Salt will react with some things that sugar will not react with: Dissolved salt 
is sodium ions and chloride ions, while sugar remains a nice intact molecule.  
So you get your molecular sieve (filtering does work, you just need a finer 
filter).

If you could find something that reacts with salt to produce an insoluble 
precipitate, that would work. Sodium salts, though are notoriously soluble, as 
are chloride salts.

Or, you electrolyze the mixture: the chlorine comes off as a gas, the sodium 
turns into sodium hydroxide (hydrogen comes off the other electrode): the sugar 
just stays there.  Now you have a mixture of sodium hydroxide and sugar, and 
maybe that's more easily separable.

Or, you use the fact that they crystalize out of solution at different 
concentrations.. you evaporate it in a thin dish, and the resulting solids will 
be partially separated.

Or you use differential freezing (same as evaporating, really)

If you don't need to actually recover the sugar, you could heat it up until the 
salt melts: the sugar will decompose and leave carbon behind, bubble oxygen 
through the molten mixture and the C will get burned off as CO2. 

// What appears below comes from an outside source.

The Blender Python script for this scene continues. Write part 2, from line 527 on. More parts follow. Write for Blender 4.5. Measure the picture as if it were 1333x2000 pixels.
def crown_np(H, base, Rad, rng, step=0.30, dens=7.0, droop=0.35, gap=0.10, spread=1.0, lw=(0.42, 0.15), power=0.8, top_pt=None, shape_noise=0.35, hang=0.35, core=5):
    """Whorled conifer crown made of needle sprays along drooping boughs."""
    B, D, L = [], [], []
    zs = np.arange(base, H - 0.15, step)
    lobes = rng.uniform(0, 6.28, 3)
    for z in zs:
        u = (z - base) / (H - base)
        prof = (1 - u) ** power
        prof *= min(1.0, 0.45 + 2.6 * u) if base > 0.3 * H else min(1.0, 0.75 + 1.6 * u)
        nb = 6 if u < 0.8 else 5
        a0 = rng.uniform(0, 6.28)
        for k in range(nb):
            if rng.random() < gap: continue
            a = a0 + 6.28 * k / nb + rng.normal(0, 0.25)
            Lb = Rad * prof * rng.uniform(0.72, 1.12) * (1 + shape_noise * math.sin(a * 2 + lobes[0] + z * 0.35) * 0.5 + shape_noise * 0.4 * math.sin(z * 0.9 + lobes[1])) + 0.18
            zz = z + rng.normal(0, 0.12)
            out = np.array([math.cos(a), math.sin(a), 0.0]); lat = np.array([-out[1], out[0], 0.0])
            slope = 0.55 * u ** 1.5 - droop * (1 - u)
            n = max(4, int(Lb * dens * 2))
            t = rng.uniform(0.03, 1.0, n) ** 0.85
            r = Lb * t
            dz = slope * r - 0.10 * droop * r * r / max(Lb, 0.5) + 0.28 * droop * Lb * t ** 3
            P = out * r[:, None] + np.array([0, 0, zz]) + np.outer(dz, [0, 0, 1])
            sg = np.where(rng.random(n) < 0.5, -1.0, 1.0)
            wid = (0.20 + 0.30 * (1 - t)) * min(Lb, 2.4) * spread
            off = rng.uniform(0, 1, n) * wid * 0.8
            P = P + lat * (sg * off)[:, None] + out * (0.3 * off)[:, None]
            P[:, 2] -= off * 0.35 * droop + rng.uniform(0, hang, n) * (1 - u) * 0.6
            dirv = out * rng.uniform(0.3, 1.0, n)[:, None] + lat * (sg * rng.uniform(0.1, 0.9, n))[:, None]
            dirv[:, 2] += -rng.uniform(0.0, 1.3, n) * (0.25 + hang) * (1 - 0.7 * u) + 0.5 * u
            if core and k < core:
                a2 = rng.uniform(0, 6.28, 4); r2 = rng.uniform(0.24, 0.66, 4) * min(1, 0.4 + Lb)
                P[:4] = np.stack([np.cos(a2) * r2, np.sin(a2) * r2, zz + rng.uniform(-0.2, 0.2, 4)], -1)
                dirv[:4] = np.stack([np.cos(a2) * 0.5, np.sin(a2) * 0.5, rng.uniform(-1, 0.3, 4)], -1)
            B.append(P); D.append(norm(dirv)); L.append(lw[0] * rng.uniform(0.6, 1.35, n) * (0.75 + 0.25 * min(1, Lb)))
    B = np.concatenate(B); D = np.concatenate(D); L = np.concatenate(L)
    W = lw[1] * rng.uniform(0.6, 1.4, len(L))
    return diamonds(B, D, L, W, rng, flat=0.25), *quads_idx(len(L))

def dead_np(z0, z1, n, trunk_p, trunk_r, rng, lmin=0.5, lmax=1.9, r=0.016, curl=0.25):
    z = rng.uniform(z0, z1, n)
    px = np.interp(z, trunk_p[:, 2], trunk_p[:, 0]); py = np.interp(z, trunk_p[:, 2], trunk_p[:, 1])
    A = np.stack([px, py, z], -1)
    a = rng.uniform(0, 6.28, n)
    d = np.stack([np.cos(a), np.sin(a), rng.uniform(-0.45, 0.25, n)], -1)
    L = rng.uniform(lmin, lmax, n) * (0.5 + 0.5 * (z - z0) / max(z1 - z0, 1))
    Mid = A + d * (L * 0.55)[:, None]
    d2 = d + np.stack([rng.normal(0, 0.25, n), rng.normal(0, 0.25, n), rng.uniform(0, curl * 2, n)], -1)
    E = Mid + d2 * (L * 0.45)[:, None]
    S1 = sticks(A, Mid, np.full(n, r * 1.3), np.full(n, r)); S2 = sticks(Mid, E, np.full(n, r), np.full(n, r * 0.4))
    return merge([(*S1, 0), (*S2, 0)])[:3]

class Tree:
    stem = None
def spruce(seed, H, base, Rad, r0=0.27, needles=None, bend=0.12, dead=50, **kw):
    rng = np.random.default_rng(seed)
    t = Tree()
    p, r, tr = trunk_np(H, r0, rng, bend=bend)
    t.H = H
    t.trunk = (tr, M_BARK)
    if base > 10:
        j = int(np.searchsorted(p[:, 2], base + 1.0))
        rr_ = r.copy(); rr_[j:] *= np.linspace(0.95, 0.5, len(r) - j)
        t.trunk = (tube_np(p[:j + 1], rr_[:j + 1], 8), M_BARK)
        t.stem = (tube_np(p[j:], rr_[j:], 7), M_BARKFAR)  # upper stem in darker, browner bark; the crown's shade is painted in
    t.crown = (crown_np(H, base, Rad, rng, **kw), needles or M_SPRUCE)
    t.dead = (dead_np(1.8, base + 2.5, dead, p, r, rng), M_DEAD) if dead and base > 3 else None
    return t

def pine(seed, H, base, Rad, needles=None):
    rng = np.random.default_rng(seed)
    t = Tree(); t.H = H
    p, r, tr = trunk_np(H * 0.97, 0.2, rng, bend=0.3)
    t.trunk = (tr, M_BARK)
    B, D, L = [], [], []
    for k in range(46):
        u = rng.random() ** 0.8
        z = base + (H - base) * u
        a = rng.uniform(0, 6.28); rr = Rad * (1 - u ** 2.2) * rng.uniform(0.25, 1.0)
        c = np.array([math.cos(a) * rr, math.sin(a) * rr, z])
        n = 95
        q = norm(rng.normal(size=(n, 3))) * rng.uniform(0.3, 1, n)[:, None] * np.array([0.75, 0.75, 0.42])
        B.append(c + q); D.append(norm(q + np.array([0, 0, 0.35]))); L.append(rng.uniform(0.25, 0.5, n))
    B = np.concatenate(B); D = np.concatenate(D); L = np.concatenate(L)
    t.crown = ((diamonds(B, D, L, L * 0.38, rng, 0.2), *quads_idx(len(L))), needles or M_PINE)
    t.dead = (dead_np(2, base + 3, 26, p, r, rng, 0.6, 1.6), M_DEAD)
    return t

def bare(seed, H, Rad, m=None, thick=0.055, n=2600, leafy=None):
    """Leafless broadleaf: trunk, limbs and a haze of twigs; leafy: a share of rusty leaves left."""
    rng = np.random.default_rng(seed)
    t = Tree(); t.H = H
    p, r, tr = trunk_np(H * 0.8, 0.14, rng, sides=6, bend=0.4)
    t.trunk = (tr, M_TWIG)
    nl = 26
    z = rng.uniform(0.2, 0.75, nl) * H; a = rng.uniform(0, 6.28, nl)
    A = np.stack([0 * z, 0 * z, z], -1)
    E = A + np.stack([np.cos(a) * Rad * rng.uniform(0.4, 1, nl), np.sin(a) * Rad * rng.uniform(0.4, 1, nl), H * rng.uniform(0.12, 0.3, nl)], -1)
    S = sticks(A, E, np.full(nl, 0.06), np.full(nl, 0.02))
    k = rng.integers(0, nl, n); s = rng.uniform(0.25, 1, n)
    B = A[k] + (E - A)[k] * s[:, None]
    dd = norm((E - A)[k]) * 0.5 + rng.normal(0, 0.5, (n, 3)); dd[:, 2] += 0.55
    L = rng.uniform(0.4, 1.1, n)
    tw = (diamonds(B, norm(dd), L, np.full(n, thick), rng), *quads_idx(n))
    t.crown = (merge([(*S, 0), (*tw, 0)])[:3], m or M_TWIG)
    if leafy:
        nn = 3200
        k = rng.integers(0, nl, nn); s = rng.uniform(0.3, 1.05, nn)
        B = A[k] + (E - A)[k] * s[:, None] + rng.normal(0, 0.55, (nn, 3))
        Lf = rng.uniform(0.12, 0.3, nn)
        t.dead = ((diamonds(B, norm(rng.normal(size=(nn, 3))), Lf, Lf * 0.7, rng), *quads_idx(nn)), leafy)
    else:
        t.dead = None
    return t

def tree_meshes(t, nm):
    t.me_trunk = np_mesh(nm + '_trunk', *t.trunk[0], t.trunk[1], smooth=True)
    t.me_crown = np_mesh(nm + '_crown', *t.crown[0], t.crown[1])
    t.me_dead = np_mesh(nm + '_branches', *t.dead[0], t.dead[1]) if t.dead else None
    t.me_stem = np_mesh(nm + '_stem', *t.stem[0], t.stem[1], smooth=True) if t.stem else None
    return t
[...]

And, then, there's another approach: add yeast to the solution, which will 
digest the sugar making alcohol.  And wouldn't you really rather have alcohol 
with salt?  Add lime juice and you're all set.



Jim

-----Original Message-----
From: John Hearns [mailto:[email protected]] 
Sent: Friday, March 11, 2016 7:59 AM
To: 'C Bergström' <[email protected]>; Justin Y. Shi <[email protected]>
Cc: Lux, Jim (337C) <[email protected]>; [email protected]
Subject: RE: [Beowulf] [OT] MPI-haters

> - either magically inside the compiler and or explicitly via source 
> syntax sugar.. However, resolving them is only half the battle
> - keep it all high performance is the other half. (reducing data
> movement/locality) so lets not mistake salt for sugar..


Disclaimer - I am not a chemist.
How WOULD one separate salt from sugar?  Let's have some inventive ideas.
Forgive me of this is in Chemistry 101 and is an easy undergraduate problem.

Both are water soluble, so there is no point in dissolving one and filtering 
out the solid part.
Is there a solute which acts on sugar but not on salt  (let's say common table 
salt and sucrose crystals for arguments sake).

Or do we ned a sophisticated Rube Goldberg machine which sends drops a stream 
of single crystals through a laser scanner which is then followed by an 
ultrafast air-blast kicker to sort the crystals into separate hoppers.